Porno (Shudder) review – more character than Demons, but less exciting

November 23, 2020
Alix Turner 0
Film, Film Reviews, Shudder
2.5

Summary

A demon unleashed in a cinema may sound familiar. This one has a group of Christian employees standing their ground against a corrupting sex demon. Fun retro gore, not recommended to anyone with testicles.

2.5

Summary

A demon unleashed in a cinema may sound familiar. This one has a group of Christian employees standing their ground against a corrupting sex demon. Fun retro gore, not recommended to anyone with testicles.

Don’t you just love it when you find something old that’s been locked away, and accidentally unleash a demon? That’s essentially the scenario in Porno: the “something old” is a curious-looking film reel, and it summons a sex demon when the film is screened. And to make things just a little bit more outlandish, the setting is a thoroughly Christian small town in the early nineties.

Chastity, aka Chaz (Jillian Mueller), Todd (Larry Saperstein), Ricky (Glenn Stott), Heavy Metal Jeff (Robbie Tann), and Abe (Evan Daves) are left to clean and shut up the cinema they work in one Friday night, with the promise that they can watch any film they choose when they’re done. While attempting to chase out someone who appears to be a stray drunk, they discover a hidden basement area with a second, lower-level theatre, clearly out of use for many years. One of them grabs a reel to take back upstairs, as it looks intriguing, probably the type of thing they’d never get to see if the boss was around. And oh yes, it looks like a “European tittie flick”, with sigils, rituals, and nudity. The repressed gang fight to turn it off, but not before the seductive woman on the screen finds her way into their world.

Although it does take rather too long to get there, the appearance of this “succubus” (the word used in the film, though neither sleep nor dreams are involved) does result in chaos, possession, death, and, um, distinctly 18-cert mutilations. The injury effects are incredibly realistic, so it’s a bit of a shame that the supernatural effects were somewhat naff in comparison. That said, Porno was clearly a tribute to horror influences of an earlier decade or two (Demons, of course, and perhaps films like Evil Dead), so perhaps the slightly cheesy aspects were deliberate. Still, this felt to me like more of a discrepancy than a contrast.

The film (unnamed) that these co-workers watched together was hardly pornographic, by the way. It was certainly suggestive, in a stylishly retro, almost psychedelic way. Perhaps the way this relatively tame film spawned a vicious demon is intended to be representative of the idea that pornographic films can spawn uncontrollable urges, an idea that was raised between the gang in Porno. Considering they could have unearthed an early video nasty in that basement, that analogy must surely have been the reason for its lightweight content.
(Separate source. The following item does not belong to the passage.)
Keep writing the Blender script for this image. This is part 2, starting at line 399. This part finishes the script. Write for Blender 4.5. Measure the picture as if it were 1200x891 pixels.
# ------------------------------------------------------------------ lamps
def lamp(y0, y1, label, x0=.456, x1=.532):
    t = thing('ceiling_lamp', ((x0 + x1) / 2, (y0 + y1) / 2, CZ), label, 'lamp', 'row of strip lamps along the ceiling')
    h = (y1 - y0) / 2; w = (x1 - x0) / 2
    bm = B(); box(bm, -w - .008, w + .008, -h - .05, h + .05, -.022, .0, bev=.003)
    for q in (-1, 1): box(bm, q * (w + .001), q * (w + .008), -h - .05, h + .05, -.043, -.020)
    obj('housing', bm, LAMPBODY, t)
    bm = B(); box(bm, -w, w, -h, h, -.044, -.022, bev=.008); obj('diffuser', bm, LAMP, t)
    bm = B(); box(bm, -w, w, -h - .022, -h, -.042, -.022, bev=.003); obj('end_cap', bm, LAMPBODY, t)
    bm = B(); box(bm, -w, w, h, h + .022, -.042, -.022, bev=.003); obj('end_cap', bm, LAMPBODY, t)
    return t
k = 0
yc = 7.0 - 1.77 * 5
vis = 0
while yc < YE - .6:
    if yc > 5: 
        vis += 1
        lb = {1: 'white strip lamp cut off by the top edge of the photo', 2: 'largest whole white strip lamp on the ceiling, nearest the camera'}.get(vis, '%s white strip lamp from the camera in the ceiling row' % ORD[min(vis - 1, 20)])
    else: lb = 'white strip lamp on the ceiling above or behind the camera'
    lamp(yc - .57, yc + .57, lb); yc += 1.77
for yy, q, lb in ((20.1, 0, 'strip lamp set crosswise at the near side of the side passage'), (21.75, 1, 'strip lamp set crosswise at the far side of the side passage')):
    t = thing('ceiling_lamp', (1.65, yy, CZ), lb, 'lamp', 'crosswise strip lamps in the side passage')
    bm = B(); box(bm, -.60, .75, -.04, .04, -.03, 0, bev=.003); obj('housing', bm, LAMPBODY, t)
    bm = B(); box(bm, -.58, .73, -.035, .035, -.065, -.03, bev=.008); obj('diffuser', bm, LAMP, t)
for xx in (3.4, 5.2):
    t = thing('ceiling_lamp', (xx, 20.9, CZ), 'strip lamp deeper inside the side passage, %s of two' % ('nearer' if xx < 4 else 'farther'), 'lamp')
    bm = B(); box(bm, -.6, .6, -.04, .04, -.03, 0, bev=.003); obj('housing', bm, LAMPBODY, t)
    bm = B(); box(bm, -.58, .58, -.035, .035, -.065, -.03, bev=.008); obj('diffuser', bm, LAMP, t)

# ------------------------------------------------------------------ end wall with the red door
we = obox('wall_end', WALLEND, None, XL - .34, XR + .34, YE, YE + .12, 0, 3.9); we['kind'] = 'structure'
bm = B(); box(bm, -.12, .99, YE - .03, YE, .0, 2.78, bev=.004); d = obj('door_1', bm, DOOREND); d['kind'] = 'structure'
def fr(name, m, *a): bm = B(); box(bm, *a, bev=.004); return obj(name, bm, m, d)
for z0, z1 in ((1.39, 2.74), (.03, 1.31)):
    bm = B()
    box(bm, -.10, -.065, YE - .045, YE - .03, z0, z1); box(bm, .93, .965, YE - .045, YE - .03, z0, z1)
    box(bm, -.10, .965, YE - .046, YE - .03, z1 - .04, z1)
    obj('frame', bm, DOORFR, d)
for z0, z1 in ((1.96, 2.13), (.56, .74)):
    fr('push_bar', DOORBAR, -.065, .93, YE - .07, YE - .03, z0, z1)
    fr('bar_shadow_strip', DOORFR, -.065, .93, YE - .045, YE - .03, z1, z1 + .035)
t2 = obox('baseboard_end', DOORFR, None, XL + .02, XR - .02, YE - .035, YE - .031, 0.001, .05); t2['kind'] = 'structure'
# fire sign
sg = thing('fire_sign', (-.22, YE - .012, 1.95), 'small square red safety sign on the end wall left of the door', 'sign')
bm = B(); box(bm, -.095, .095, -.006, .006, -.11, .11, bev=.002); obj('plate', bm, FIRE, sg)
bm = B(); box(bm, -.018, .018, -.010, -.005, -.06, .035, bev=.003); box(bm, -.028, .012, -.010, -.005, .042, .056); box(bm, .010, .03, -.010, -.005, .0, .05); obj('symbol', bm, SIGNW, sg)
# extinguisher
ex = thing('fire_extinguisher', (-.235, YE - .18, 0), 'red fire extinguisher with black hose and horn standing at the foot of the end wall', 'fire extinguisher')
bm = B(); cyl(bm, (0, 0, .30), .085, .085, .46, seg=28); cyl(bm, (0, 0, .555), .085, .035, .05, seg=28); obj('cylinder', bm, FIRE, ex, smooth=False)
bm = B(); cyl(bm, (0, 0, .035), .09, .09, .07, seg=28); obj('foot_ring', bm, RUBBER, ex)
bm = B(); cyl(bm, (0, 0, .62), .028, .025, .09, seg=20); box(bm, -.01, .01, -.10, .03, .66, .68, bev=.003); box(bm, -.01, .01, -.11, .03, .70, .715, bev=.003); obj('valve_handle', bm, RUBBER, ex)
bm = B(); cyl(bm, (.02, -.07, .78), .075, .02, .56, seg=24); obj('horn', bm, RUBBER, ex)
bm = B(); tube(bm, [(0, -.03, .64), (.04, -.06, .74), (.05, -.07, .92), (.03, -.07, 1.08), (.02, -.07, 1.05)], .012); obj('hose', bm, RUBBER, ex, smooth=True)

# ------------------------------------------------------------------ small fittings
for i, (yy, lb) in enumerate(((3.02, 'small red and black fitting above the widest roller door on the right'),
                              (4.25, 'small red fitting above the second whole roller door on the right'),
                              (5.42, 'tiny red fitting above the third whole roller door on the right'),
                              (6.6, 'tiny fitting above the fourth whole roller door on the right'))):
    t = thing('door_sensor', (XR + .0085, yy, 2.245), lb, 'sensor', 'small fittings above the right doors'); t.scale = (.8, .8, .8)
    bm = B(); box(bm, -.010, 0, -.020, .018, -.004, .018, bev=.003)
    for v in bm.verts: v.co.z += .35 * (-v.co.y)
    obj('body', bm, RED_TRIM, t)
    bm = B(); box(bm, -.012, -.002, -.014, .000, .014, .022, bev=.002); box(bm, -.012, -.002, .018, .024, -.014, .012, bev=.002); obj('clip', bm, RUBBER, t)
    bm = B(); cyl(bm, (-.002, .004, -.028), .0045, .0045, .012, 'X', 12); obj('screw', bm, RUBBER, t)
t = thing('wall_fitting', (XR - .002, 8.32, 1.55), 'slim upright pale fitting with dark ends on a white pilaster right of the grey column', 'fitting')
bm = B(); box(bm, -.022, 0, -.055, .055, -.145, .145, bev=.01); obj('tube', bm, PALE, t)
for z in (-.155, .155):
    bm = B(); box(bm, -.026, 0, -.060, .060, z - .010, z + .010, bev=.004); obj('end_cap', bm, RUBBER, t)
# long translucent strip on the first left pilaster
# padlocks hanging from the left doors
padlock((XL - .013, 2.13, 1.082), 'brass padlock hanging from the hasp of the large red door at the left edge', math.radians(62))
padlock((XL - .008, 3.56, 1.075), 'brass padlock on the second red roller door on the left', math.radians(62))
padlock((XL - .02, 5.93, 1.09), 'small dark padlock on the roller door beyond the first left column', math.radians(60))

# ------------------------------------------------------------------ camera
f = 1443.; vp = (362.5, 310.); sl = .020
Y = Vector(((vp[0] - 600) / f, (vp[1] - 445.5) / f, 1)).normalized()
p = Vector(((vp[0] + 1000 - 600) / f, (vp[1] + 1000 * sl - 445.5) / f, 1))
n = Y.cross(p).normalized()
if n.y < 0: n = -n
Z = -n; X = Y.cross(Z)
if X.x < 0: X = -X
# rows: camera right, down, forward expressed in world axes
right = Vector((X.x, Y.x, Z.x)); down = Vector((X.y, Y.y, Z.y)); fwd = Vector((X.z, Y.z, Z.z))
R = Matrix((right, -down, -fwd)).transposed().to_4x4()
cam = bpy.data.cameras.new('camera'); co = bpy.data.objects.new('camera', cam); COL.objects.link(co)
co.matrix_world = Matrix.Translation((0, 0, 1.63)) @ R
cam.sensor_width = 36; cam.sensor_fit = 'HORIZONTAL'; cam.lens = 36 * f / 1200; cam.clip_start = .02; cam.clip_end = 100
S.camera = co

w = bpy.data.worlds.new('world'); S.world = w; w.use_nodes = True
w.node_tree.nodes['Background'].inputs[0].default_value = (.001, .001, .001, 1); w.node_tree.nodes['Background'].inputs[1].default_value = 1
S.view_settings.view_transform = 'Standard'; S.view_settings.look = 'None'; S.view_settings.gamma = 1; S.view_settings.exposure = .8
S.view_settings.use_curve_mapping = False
Apart from the demon woman (Katelyn Pearce), everyone is adorable in their own ways, with sketchily drawn but reasonably distinct characters. They are the wide-eyed, sheltered sort of young Christians; quite unlike, say, the rebellious youth of Footloose, kept in line by law. I couldn’t say whether they were written this way because they might be more susceptible to the film’s corrupting influence, because they might be more endearing, or because what they go through might be more shocking; but as a group, they certainly work well together. Porno does not use these characters to make any points about religious attitudes towards sex, though, or indeed any points about religion. They simply provide an interesting angle to the plot.

And yes, there is a plot, ludicrous though it might be. Writers Matt Black and Laurence Vannicelli have put together a script which builds up to an intensely gory core, has a clear resolution, and then an oddly everything’s-ok-now ending. Like director Keola Racela, this is their first feature film, and it’s entertaining (once it gets going) without being terribly funny. Despite the name Porno, there’s also hardly any sex, either. There is sexual violence; unusually, towards exclusively men, and with minimal motivation, certainly no revenge. Actually, I don’t think I’ve seen this many male genitalia in one film before, and only one of them stays intact. Consider yourself warned!

Many films billed as “comedy horror” have satirical points to make. Porno could be making digs at Christian repression, laughing at the idea that p*********y is dangerous. I don’t think so, though: if there is any message here, it’s hidden well under the B-movie schlock surface. You’ll find it on Shudder soon if that’s your style.